EXERCISE INSTRUCTIONS - Below is a listing; restate from it, character for character, the lines beginning at the line holding "were 1200x720 pixels." and ending at the line holding "mb = MB(); mb.box(12.6, 12.69, A0-.04, A1+.04, 3.13, 3.235);", both included.

LISTED ENTRIES -
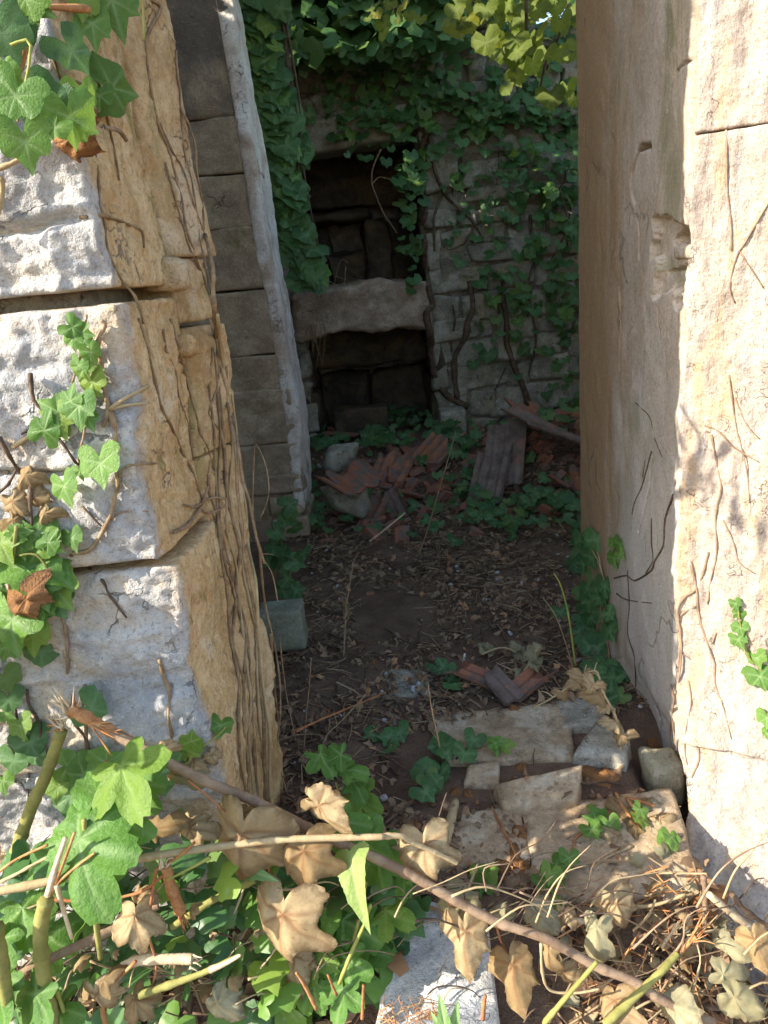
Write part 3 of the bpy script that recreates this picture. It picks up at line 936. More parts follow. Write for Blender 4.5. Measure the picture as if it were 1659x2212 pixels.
S(flat_stone('loose_stone', [(790, 1500), (930, 1497), (920, 1448), (810, 1445)], .02, .05, 'graystone', 'dark flat stone sunk in the leaf litter of the floor', seed=9, amp=.018))
P, F = block((.645, 1.65, -.12), (.745, 1.76, .012), (16, 14, 16), .022, .012, 14, 10, 4, skew=.12)
S(solo('loose_stone', P, F, M['yellow'], 'yellowish lichen covered stone at the foot of the sunlit corner', 'stone'))
S(flat_stone('loose_stone', [(800, 2205), (1075, 2140), (1050, 1975), (850, 1960)], .03, .3, 'limestone', 'white limestone block in the foreground below the doorstep', seed=11, amp=.018, res=(36, 32, 12), tilt=(.03, .25)))
S(flat_stone('loose_stone', [(215, 1990), (330, 1975), (330, 1860), (235, 1880)], -.03, .3, 'limestone', 'white stone peeping out behind the cut stems on the left', seed=12, amp=.02))
def up_block(name, px, py, Y, w_, h, dpt, mat, label, cat, seed, r=.008, amp=.005, zoff=0.):
    p = W(px, py, Y)
    P, F = block((p.x - w_ / 2, Y, p.z - zoff), (p.x + w_ / 2, Y + dpt, p.z + h), (14, 8, 12), r, amp, 9, seed)
    o = solo(name, P, F, M[mat], label, cat)
    stones.append(o)
    return o
up_block('concrete_block', 612, 1392, 2.42, .16, .125, .12, 'concrete', 'mossy green concrete block standing just inside the left jamb', 'block', 31, zoff=.03)
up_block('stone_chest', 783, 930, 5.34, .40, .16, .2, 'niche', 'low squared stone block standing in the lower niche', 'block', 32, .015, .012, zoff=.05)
up_block('brick', 800, 1290, 3.0, .035, .02, .02, 'tile', 'small red brick chip on the dark floor', 'brick', 33, .004, .003, zoff=.02)
up_block('loose_stone', 982, 948, 5.08, .19, .20, .2, 'rubble', 'squared pale stone at the right foot of the niche', 'stone', 34, .02, .015, zoff=.03)
_p = W(735, 1008, 4.35)
P, F = block((_p.x - 0.1, 4.35, _p.z - .08), (_p.x + 0.1, 4.51, _p.z + 0.1), (14, 10, 10), .04, .03, 9, 41, 4, skew=.5)
S(solo('loose_stone', P, F, M['graystone'], 'grey stone half sunk in ivy beside the broken tiles', 'stone'))
_p = W(750, 1082, 3.95)
P, F = block((_p.x - 0.13, 3.95, _p.z - .08), (_p.x + 0.13, 4.07, _p.z + 0.07), (14, 10, 10), .04, .03, 9, 42, 4, skew=.5)
S(solo('loose_stone', P, F, M['graystone'], 'long grey stone in front of the broken tiles', 'stone'))
ST = bvh_of(stones)
GS = GT + ST

# ------------------------------------------------------------------ broken roof tiles
def tile_mesh(length, width=.24, broken=0., seed=0):
    n, m = 26, 12
    xs = np.linspace(-width / 2, width / 2, n)
    prof = .010 * (np.exp(-((xs - .07) / .013) ** 2) + np.exp(-(xs / .013) ** 2) + np.exp(-((xs + .07) / .013) ** 2)) + .016 * np.exp(-((np.abs(xs) - width / 2) / .012) ** 2)
    V, F = [], []
    for s in (1, 0):
        for j in range(m):
            y = -length / 2 + length * j / (m - 1)
            for i in range(n):
                yy = y
                if j == m - 1 and broken:
                    yy += broken * vn(np.array([[xs[i] * 22, seed, 0.]]), seed)[0]
                if j == 0 and broken:
                    yy += broken * .7 * vn(np.array([[xs[i] * 18, seed, 4.]]), seed)[0]
                V.append((xs[i], yy, prof[i] + (.011 if s else 0)))
    o2 = m * n
    for j in range(m - 1):
        for i in range(n - 1):
            a = j * n + i
            F += [(a, a + 1, a + n + 1, a + n), (o2 + a, o2 + a + n, o2 + a + n + 1, o2 + a + 1)]
    for i in range(n - 1):
        F += [(i, o2 + i, o2 + i + 1, i + 1), ((m - 1) * n + i, (m - 1) * n + i + 1, o2 + (m - 1) * n + i + 1, o2 + (m - 1) * n + i)]
    for j in range(m - 1):
        a, b = j * n, j * n + n - 1
        F += [(a, a + n, o2 + a + n, o2 + a), (b, o2 + b, o2 + b + n, b + n)]
    return np.array(V), F
TG = 'broken roof tiles on the rubble'
tiles = []
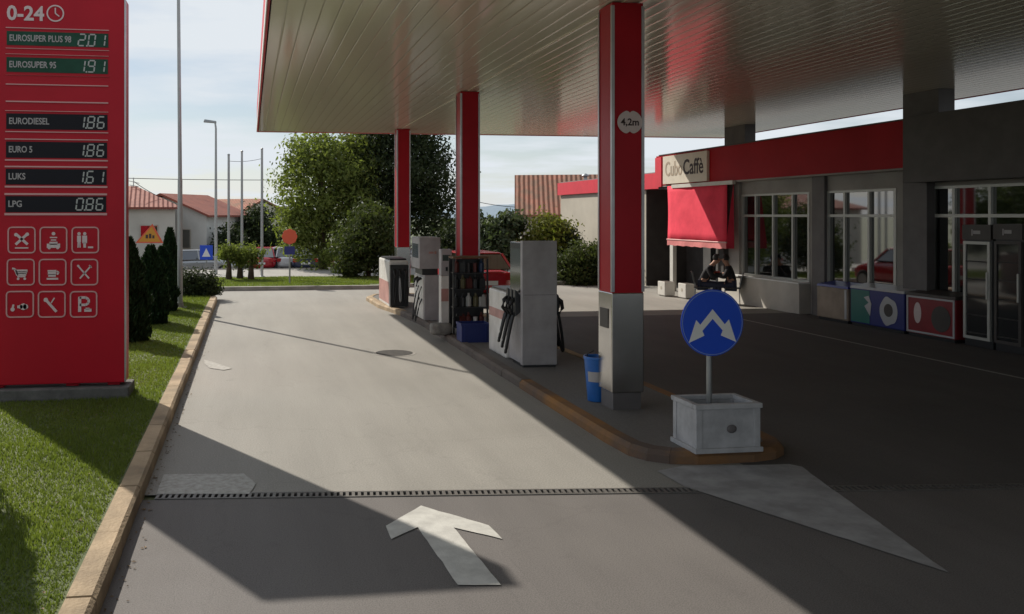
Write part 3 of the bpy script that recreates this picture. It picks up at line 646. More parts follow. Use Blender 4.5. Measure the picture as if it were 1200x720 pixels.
o = mb.build('valance', mat('valance', (.68, .22, .22), .8, var=.1) and 'valance', aw)
mb = MB(); mb.face([(12.66, A0, 3.2), (12.45, A0, 1.6), (12.45, A0, 1.43), (12.68, A0, 1.43)]); mb.build('side_cloth', 'red_cloth', aw)
mb = MB(); mb.box(12.6, 12.69, A0-.04, A1+.04, 3.13, 3.235); mb.build('cassette', 'white_paint', aw)

# annex
an_ = thing('annex_building', 'flat beige annex with thin red fascia beyond the shop', 'building', (0, 0, 0))
XA = 12.9; ye = YX(657, XA); yo = YX(757, XA)
mb = MB(); mb.box(XA, 22, yo, ye, 0, 3.15); mb.box(XA+1.7, 22, ycaf+.05, yo, 2.75, 3.15); mb.build('wall', 'wall_beige', an_)
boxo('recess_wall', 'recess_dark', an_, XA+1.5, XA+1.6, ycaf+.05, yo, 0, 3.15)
fa = MB(); fa.box(XA-.1, 22, ycaf+.05, ye+.1, 3.16, 3.66); fa.build('fascia', 'red_bright', an_)
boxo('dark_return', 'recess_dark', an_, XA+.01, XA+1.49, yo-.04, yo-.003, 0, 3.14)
boxo('roof', 'roof_membrane', an_, XA, 22, ycaf+.1, ye, 3.662, 3.70)
mb = MB(); v_ = onX(686, 207, 14.); mb.tube([(14, v_.y, 3.69), (14, v_.y, 3.95)], .08); mb.lathe([(.14, 0), (.16, .05), (.03, .13)], (14, v_.y, 3.95), 12); mb.build('roof_vent', 'galv', an_, smooth=True)

# ================================================================== PRICE SIGN
YS = 10.5
ps = thing('price_sign', 'tall red fuel price sign with six displays and service symbols on lawn', 'price sign', (0, 0, 0))
sx0, sx1, sz0, sz1 = -3.06, -1.475, .31, 4.90
pn_ = boxo('panel', 'red_sign', ps, sx0, sx1, YS, YS+.30, sz0, sz1, bevel=.012)
boxo('edge_trim', 'silver_trim', ps, sx1-.01, sx1+.008, YS-.006, YS+.02, sz0+.01, sz1-.01)
boxo('foot_block', 'sign_base', ps, -3.2, -1.42, YS-.10, YS+.42, .05, .27, bevel=.015)
for x in (-2.95, -2.1, -1.62): boxo('leg', 'red_sign', ps, x-.07, x+.07, YS+.08, YS+.22, .245, .34)
def S(px, py): return onY(px, py, YS)
def sbox(px0, py0, px1, py1, m, name, parent, th=.006, off=0.):
    a, b_ = S(px0, py0), S(px1, py1); mb = MB(); mb.box(min(a.x, b_.x), max(a.x, b_.x), YS-off-th, YS-off, min(a.z, b_.z), max(a.z, b_.z)); return mb.build(name, m, parent)
text_mesh('opening_hours', '0-24', .235, 'pale_print', ps, (S(8, 16).x, YS-.004, S(8, 16).z), FRONT, width=.42, offset=.006)
def ring(mb, cx, cz, r, w, n=28, y=YS-.008, yb=YS-.001):
    for k in range(n):
        a0, a1 = 2*math.pi*k/n, 2*math.pi*(k+1)/n
        P = lambda rr, a, yy: (cx+rr*math.cos(a), yy, cz+rr*math.sin(a))
        mb.hexa([P(r-w, a0, yb), P(r, a0, yb), P(r, a1, yb), P(r-w, a1, yb)], [P(r-w, a0, y), P(r, a0, y), P(r, a1, y), P(r-w, a1, y)])
def line(mb, x0, z0, x1, z1, w, y=YS-.009, yb=YS-.001):
    d = Vector((x1-x0, z1-z0)).normalized(); nx_, nz_ = -d.y*w/2, d.x*w/2
    P = [(x0+nx_, z0+nz_), (x1+nx_, z1+nz_), (x1-nx_, z1-nz_), (x0-nx_, z0-nz_)]
    mb.hexa([(a, yb, b) for a, b in P], [(a, y, b) for a, b in P])
mb = MB(); c_ = S(65, 16); ring(mb, c_.x, c_.z, .10, .016); line(mb, c_.x, c_.z, c_.x, c_.z+.065, .014); line(mb, c_.x, c_.z, c_.x+.045, c_.z-.035, .014, y=YS-.0105); mb.build('clock_symbol', 'pale_print', ps)
sbox(30, -6, 133, -2, 'dark_print', 'groove', ps, .004)
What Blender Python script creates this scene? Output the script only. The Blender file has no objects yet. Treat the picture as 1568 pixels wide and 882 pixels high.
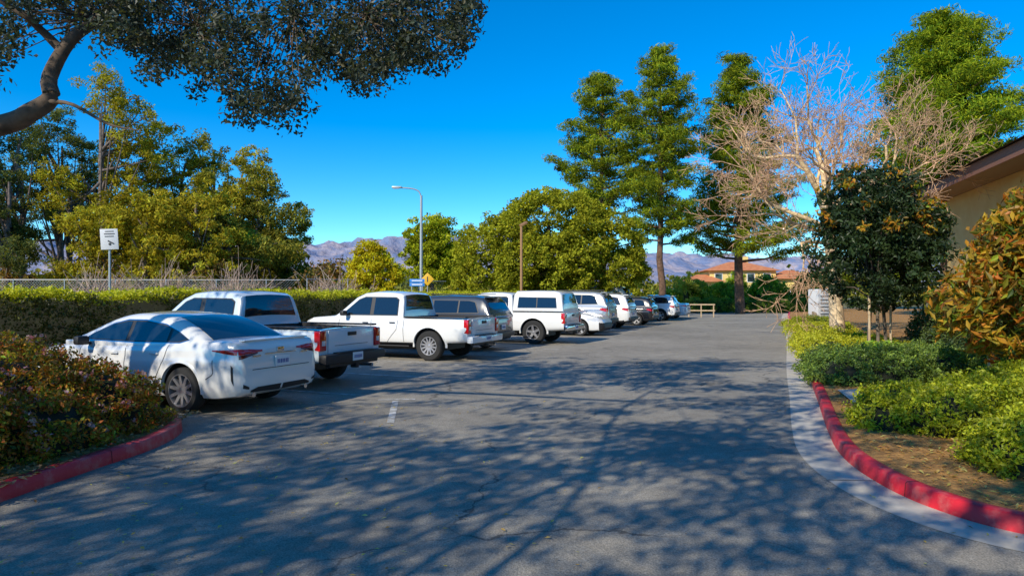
import bpy, bmesh, math, random
import numpy as np
from mathutils import Vector, Matrix
rng=np.random.default_rng(7); random.seed(7)
D=bpy.data; S=bpy.context.scene
def link(o,parent=None):
    S.collection.objects.link(o)
    if parent is not None: o.parent=parent
    return o
CH=1.75; FP=1050.0
def P(u,v,d): return np.array([(u-784)/FP*d, d, CH+(450-v)/FP*d])
R=np.array([0.40,0.917]); R/=np.linalg.norm(R); F=np.array([-R[1],R[0]])
# ------------------------------------------------------------ materials
def mat(name,col=(.5,.5,.5),rough=.6,metal=0,spec=.5,coat=0,noise=None,bump=None,trans=0):
    m=D.materials.new(name); m.use_nodes=True; nt=m.node_tree; b=nt.nodes['Principled BSDF']
    b.inputs['Base Color'].default_value=(*col,1); b.inputs['Roughness'].default_value=rough
    b.inputs['Metallic'].default_value=metal; b.inputs['Specular IOR Level'].default_value=spec
    b.inputs['Coat Weight'].default_value=coat; b.inputs['Coat Roughness'].default_value=.03
    tc=nt.nodes.new('ShaderNodeTexCoord')
    if noise:
        sc,c2,lo,hi=noise
        n=nt.nodes.new('ShaderNodeTexNoise'); n.inputs['Scale'].default_value=sc; n.inputs['Detail'].default_value=8; n.inputs['Roughness'].default_value=.65
        nt.links.new(tc.outputs['Object'],n.inputs['Vector'])
        mr=nt.nodes.new('ShaderNodeMapRange'); mr.inputs['From Min'].default_value=lo; mr.inputs['From Max'].default_value=hi
        nt.links.new(n.outputs['Fac'],mr.inputs['Value'])
        mx=nt.nodes.new('ShaderNodeMix'); mx.data_type='RGBA'
        mx.inputs['A'].default_value=(*col,1); mx.inputs['B'].default_value=(*c2,1)
        nt.links.new(mr.outputs['Result'],mx.inputs['Factor']); nt.links.new(mx.outputs['Result'],b.inputs['Base Color'])
    if bump:
        sc,st,dist=bump
        n=nt.nodes.new('ShaderNodeTexNoise'); n.inputs['Scale'].default_value=sc; n.inputs['Detail'].default_value=6
        nt.links.new(tc.outputs['Object'],n.inputs['Vector'])
        bp=nt.nodes.new('ShaderNodeBump'); bp.inputs['Strength'].default_value=st; bp.inputs['Distance'].default_value=dist
        nt.links.new(n.outputs['Fac'],bp.inputs['Height']); nt.links.new(bp.outputs['Normal'],b.inputs['Normal'])
    return m
def leafmat(name,far):
    m=D.materials.new(name); m.use_nodes=True; nt=m.node_tree; b=nt.nodes['Principled BSDF']; out=nt.nodes['Material Output']
    a=nt.nodes.new('ShaderNodeAttribute'); a.attribute_name='Col'
    if far:
        nt.nodes.remove(b); b=nt.nodes.new('ShaderNodeBsdfDiffuse'); nt.links.new(a.outputs['Color'],b.inputs['Color'])
    else:
        b.inputs['Roughness'].default_value=.45; b.inputs['Specular IOR Level'].default_value=.35
        nt.links.new(a.outputs['Color'],b.inputs['Base Color'])
    t=nt.nodes.new('ShaderNodeBsdfTranslucent')
    g=nt.nodes.new('ShaderNodeMix'); g.data_type='RGBA'; g.blend_type='MULTIPLY'; g.inputs['Factor'].default_value=1
    g.inputs['B'].default_value=(1.6,1.5,.4,1); nt.links.new(a.outputs['Color'],g.inputs['A']); nt.links.new(g.outputs['Result'],t.inputs['Color'])
    mx=nt.nodes.new('ShaderNodeMixShader'); mx.inputs[0].default_value=.35
    nt.links.new(b.outputs[0],mx.inputs[1]); nt.links.new(t.outputs[0],mx.inputs[2]); nt.links.new(mx.outputs[0],out.inputs['Surface'])
    return m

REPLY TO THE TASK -
Write part 3 of the bpy script that recreates this picture. It picks up at line 646. More parts follow. Use Blender 4.5. Measure the picture as if it were 1200x720 pixels.
o = mb.build('valance', mat('valance', (.68, .22, .22), .8, var=.1) and 'valance', aw)
mb = MB(); mb.face([(12.66, A0, 3.2), (12.45, A0, 1.6), (12.45, A0, 1.43), (12.68, A0, 1.43)]); mb.build('side_cloth', 'red_cloth', aw)
mb = MB(); mb.box(12.6, 12.69, A0-.04, A1+.04, 3.13, 3.235); mb.build('cassette', 'white_paint', aw)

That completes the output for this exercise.